Yes, No. 2 was a regular tour stop from the early 1970s to early 1980s, but players feasted on it. In 1973, Gibby Gilbert shot a course-record 62 that Tom Watson matched two rounds later. Hale Irwin shot his own 62 in 1977, en route to a head-shaking, four-round total of 20 under par. The course did regain some respect when it frustrated many of the world's best in consecutive Tour Championships in 1991 and 1992. Paul Azinger was a stroke off the lead after 36 holes in '91, but closed with two 78s. He returned and won the event the next year.
"I've never played Pine Valley," Azinger said following his victory, "but this is as tough as I've seen. Take the ball down low, take it up high. Chip the ball with your sand wedge, with your 7-iron. Pitch off a tight lie. Putt from off the green. It's just really hard. This is the way golf was meant to be played."
But those events were held in the fall.
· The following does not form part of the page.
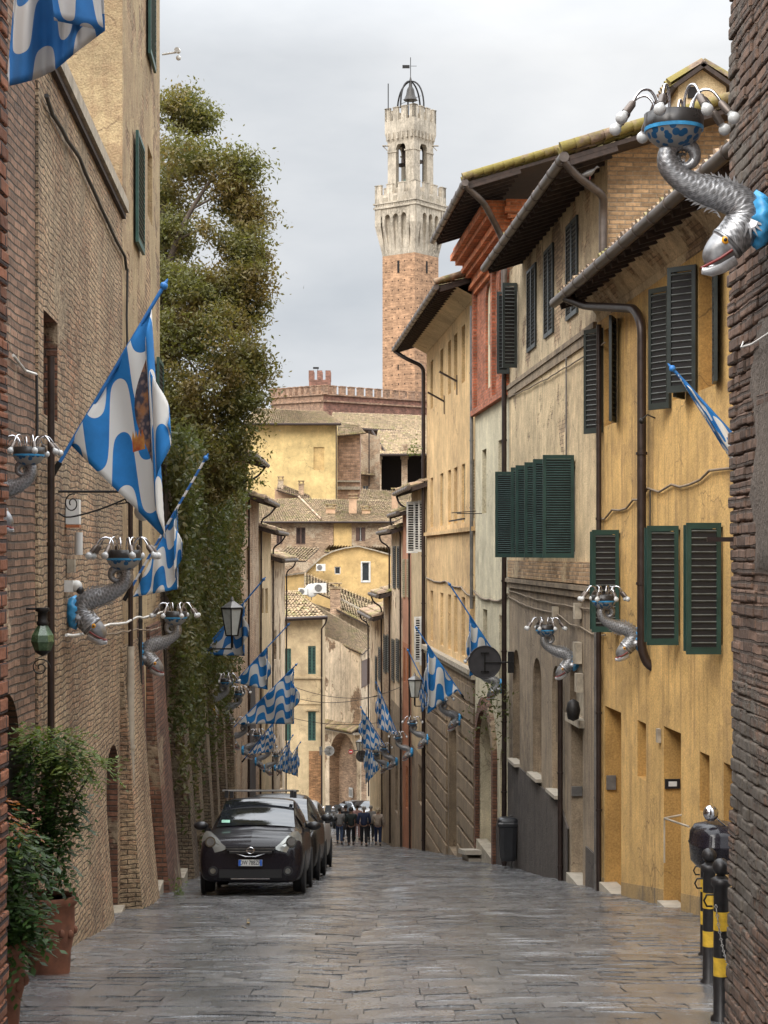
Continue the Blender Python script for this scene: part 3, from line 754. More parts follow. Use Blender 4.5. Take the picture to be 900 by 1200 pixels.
FA = Fac((5.755-.07*12.6, 12.6), (5.755-.07*29.5, 29.5), (-1, 0))
def house_a():
    F = FA; L = F.L
    r = empty('yellow_house', F.pt(L/2, 0, gz(22)), 'deep yellow plaster house with green louvred shutters and a thick brown downpipe', 'house', GR)
    ops = []
    U = F.u
    def z(px, py): return F.uz(px, py)[1]
    d1 = (U(728), U(709), -5.9, -2.55, .42); d2 = (U(798), U(778), -5.05, -2.47, .42)
    w1 = (U(757), U(747), -3.42, -2.55, .3); w2 = (U(831.5), U(820), -3.38, -2.6, .3); d3 = (U(866), U(848), -3.6, -2.6, .35)
    ups = [(U(723), U(708), 2.17, 3.8, .18), (U(838), U(819), 2.17, 3.8, .25), (U(803), U(788), 2.17, 3.75, .18), (U(880), U(862), 2.17, 3.8, .2)]
    lows = [(U(727), U(720), -1.15, .35, .15), (U(797), U(788.5), -1.15, .35, .15), (U(847), U(838), -1.15, .35, .15)]
    near = [(2.0, 3.1, -1.15, .35, .15), (2.2, 3.2, 2.17, 3.8, .2), (4.2, 5.2, -1.1, .35, .15)]
    ops = [d1, d2, w1, w2, d3] + ups + lows + near
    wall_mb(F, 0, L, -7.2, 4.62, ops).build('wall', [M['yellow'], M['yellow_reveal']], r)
    gable(F, 0, -7.2, 4.62, 7, .31, r, 'yellow'); gable(F, L, -7.2, 4.62, 7, .31, r, 'yellow')
    for o in (d1, d2):
        dd = back_panel(F, o, 'door', M['yellow_reveal'], r)
    for o in (w1, w2, d3): back_panel(F, o, 'blind_window', M['yellow_reveal'], r)
    for o in ups[:1]+ups[2:]+lows+near: window(F, o, r, 'brown_sh')
    back_panel(F, ups[1], 'blind_window', M['yellow_reveal'], r)
    threshold(F, d1[0], d1[1], -5.53, r, .1); threshold(F, d2[0], d2[1], -4.98, r, .1)
    plinth(F, d1[1]+.02, L, .22, .26, r, 'base_dirty', w=.008, name='base_band'); plinth(F, d2[1]+.02, d1[0]-.02, .25, .22, r, 'base_dirty', w=.008, name='base_band'); plinth(F, 0, d2[0]-.02, .3, .25, r, 'base_dirty', w=.008, name='base_band')
    # house number / bell plates
    mb = MB(); q = F.pt(U(795), -.2, -3.35); mb.box(F.pt(d2[1]-.02, -.12, -3.3), (.03, .22, .14), F.ang()); b_ = mb.build('door_plate', M['plastic_b'], r)
    mb = MB(); mb.box(F.pt(d2[1]-.036, -.12, -3.3), (.012, .12, .07), F.ang()); mb.build('plate_face', M['plastic_w'], b_)
    mb = MB(); mb.box(F.pt(d1[1]-.02, -.1, -3.85), (.05, .16, .24), F.ang()); mb.build('letter_box', M['pipe_grey'], r)
    mb = MB(); mb.box(F.pt(U(774), .03, z(774, 862)), (.12, .05, .2), F.ang()); mb.build('bell_box', M['stone_old'], r)
    # shutters below: both leaves pushed straight out
    for o in lows+near[:1]:
        shutter(F, o[1]+.02, 92, .37, o[2]-.08, o[3]+.03, r, 'green', 'slat_grey', towards=-1)
        shutter(F, o[0]-.02, 90, .44, o[2]-.1, o[3]+.05, r, 'green', 'slat_grey', towards=1)
    # upper floor
    o = ups[0]; shutter(F, o[1]+.02, 148, .44, o[2]-.1, o[3]+.05, r, 'black_green', 'slat_grey', towards=-1); shutter(F, o[0]-.02, 158, .46, o[2]-.02, o[3]+.05, r, 'black_green', towards=1)
    o = ups[2]; shutter(F, o[1]+.02, 152, .44, o[2]-.1, o[3]+.05, r, 'black_green', 'slat_grey', towards=-1); shutter(F, o[0]-.02, 150, .42, o[2]-.05, o[3]+.05, r, 'black_green', 'slat_grey', towards=1)
    o = ups[1]; shutter(F, o[1]+.02, 136, .44, o[2]-.0, o[3]+.05, r, 'black_green', 'slat_grey', towards=-1); shutter(F, o[0]-.05, 168, .46, o[2]-.0, o[3]+.05, r, 'black_green', 'slat_grey', towards=1)
    o = ups[3]; 0 and shutter(F, o[1]+.25, 60, .3, o[2]-.1, o[3]+.05, r, 'black_green', 'slat_grey', towards=-1)
    eave(F, -.5, L+.35, 4.38, .62, r, seed=3)
    mb = MB()                                                   # plaster cove under the eave
    mb.quad(F.pt(0,.004,4.12), F.pt(L,.004,4.12), F.pt(L,.28,4.47), F.pt(0,.28,4.47)); mb.quad(F.pt(0,.004,4.0), F.pt(L,.004,4.0), F.pt(L,.03,4.12), F.pt(0,.03,4.12)); mb.build('cornice', M['b_up'], r)
    ug = F.u(703)+.3
    up = F.u(762)
    pipe([F.pt(L-.6,.66,4.34), F.pt(L-1.2,.45,4.12), F.pt(up+.35,.16,3.72), F.pt(up,.13,3.45), F.pt(up,.13,-1.4), F.pt(up-.02,.06,-1.62), F.pt(up-.05,-.1,-1.72)], .07, 'pipe_brown', r)
    cable(F, [(F.u(702), .62*1.0+.0), (F.u(720), 1.25-.5), (F.u(745), 1.1-.25), (F.u(762), 1.0-.0), (F.u(790), .98+.0), (F.u(835), 1.08+.0), (5, 1.2), (0, 1.3)], r, .018, 'cable_l', sag=.09, seed=3)
    cable(F, [(F.u(765), .95), (F.u(765), -.3)], r, .012, 'cable', seed=5)
    for k, (dx, zb, zt) in enumerate(((.12, -5.4, -1.1), (.26, -3.2, -.6), (.42, -2.3, -.9))):
        cable(F, [(L-dx, zt), (L-dx-.02, zb)], r, .016, 'cable_l' if k else 'pipe_tan', seed=k)
    mb = MB(); a = F.pt(U(768), 0, z(768, 490)); mb.tube([a, a+F.nv()*.12+Vector((0,0,.05)), a+F.nv()*.2-Vector((0,0,.02))], .012, 6); mb.ball(a+F.nv()*.2-Vector((0,0,.04)), .05, 8); mb.build('wall_spotlight', M['iron'], r)
    mb = MB(); mb.tube([F.pt(U(803), .05, z(803, 955)), F.pt(U(803)-.05, .3, z(803, 958)), F.pt(U(803)-1.4, .3, z(803, 958)+.1)], .015, 6); mb.tube([F.pt(U(803)-.05,.3,z(803,958)), F.pt(U(803)-.05,.3,z(803,1010))], .013, 6); mb.build('handrail', M['pipe_tan'], r)
house_a()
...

The only recent championship held in the hot, humid summer at Pinehurst was the 1994 U.S. Senior Open. That year, it rained, starting the third week of June, with three inches falling in the week leading up to the event, and there were rain delays in the second and third rounds.
"The greens were terrible," says Nicklaus, who finished tied for seventh that year. "They were real long, spongy and tired." He estimates the greens were running no greater than seven on the Stimpmeter, which made them easy to hit, hold and putt. At one point in the third round, winner Simon Hobday got it to 14 under. He finished 10 under.